> _Task objective_
Keep only the lines of the listing that include the word "scene", and copy them.

****************

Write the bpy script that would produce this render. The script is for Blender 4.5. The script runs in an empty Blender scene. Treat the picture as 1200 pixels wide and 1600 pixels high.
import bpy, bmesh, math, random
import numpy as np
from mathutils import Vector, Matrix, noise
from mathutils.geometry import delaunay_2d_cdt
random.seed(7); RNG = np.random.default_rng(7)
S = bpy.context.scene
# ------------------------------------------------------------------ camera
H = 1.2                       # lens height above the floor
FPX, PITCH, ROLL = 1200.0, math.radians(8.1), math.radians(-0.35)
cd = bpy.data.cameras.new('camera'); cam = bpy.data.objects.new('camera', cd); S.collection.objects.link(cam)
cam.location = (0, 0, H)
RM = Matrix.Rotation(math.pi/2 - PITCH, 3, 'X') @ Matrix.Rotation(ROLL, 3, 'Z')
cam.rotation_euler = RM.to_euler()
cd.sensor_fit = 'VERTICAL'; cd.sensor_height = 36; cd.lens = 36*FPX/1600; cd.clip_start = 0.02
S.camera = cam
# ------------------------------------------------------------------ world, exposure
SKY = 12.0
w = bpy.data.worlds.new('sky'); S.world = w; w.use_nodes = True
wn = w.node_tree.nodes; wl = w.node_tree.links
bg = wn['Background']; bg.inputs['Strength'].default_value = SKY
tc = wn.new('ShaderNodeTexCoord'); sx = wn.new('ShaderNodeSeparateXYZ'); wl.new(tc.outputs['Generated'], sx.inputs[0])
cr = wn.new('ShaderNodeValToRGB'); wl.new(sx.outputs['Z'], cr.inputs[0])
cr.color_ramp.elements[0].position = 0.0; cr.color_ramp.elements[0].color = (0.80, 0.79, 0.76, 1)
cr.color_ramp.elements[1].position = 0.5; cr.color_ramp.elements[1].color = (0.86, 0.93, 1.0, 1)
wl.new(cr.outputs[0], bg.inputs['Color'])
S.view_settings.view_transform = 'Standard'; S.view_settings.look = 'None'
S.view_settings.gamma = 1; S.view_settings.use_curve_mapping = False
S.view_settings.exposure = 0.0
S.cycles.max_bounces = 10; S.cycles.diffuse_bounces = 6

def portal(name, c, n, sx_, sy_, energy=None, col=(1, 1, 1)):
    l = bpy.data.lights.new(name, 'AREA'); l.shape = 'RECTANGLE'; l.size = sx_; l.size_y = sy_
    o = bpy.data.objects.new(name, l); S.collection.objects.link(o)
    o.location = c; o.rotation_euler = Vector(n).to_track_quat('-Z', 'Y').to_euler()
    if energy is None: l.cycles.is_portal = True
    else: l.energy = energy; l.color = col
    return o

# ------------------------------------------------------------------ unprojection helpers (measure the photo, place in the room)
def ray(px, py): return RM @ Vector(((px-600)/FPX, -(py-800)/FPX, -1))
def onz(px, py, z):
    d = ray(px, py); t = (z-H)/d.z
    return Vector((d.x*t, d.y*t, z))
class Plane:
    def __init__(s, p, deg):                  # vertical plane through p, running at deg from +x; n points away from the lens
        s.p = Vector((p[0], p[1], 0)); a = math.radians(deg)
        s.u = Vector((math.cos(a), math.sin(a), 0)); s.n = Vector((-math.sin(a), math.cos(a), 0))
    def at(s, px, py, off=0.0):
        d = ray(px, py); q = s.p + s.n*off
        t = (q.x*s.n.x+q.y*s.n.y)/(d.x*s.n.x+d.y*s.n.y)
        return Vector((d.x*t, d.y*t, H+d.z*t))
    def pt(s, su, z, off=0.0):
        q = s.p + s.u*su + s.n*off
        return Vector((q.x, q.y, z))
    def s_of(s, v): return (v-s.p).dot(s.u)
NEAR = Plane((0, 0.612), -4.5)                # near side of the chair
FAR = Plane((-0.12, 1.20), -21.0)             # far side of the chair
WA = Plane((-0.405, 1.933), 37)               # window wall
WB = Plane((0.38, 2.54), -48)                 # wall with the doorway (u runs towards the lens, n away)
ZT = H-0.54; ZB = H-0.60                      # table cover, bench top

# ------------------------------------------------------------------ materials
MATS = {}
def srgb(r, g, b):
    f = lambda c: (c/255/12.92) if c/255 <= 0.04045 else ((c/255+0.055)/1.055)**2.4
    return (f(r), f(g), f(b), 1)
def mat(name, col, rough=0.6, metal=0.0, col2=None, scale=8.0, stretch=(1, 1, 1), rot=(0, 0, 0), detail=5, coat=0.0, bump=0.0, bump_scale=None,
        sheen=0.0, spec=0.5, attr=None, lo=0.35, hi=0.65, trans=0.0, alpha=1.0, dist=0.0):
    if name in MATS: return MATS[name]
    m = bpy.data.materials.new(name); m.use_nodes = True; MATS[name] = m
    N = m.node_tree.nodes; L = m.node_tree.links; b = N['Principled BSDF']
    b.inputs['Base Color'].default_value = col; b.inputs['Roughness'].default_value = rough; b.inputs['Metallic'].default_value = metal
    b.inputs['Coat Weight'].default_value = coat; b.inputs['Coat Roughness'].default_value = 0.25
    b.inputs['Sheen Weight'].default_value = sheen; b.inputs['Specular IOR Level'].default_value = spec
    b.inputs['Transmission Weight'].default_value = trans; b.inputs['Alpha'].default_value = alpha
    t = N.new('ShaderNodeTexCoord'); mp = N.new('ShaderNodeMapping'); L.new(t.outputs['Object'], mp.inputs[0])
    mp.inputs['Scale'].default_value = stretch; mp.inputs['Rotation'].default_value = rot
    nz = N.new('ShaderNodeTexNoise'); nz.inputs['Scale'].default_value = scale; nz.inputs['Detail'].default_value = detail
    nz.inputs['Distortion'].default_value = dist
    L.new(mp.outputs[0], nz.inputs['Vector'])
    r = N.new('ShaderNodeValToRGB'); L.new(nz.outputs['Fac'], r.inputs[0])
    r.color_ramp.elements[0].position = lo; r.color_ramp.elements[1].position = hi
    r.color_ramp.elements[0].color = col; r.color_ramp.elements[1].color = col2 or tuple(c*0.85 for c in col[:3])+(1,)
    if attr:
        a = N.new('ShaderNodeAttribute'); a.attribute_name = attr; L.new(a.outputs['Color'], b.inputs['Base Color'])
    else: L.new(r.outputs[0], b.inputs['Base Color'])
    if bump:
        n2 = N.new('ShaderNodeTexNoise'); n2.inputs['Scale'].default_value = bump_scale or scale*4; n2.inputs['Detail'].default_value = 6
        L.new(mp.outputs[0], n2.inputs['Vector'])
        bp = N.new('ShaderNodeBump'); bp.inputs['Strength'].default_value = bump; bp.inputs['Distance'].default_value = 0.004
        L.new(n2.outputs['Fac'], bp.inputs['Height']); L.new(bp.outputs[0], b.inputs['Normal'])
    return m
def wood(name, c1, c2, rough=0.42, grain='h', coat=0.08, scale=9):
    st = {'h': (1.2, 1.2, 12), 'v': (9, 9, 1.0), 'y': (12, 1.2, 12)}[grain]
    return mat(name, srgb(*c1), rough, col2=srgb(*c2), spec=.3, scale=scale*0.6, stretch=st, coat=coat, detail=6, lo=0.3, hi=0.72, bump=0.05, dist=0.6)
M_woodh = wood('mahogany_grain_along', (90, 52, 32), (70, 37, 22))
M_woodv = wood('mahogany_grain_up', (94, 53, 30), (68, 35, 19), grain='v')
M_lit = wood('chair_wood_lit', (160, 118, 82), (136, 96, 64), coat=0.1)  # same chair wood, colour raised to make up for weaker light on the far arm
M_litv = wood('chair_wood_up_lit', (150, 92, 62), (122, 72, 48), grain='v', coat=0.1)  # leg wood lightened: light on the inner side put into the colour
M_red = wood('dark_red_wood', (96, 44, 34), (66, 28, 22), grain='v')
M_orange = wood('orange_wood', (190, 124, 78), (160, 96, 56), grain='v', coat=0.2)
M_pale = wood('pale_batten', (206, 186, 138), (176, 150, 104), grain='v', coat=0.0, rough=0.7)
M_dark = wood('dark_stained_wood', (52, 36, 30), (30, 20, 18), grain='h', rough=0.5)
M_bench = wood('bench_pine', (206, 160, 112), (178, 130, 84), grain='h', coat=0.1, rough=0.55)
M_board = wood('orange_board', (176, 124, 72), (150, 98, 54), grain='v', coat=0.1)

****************

> _Response to the task_
Write the bpy script that would produce this render. The script is for Blender 4.5. The script runs in an empty Blender scene. Treat the picture as 1200 pixels wide and 1600 pixels high.
S = bpy.context.scene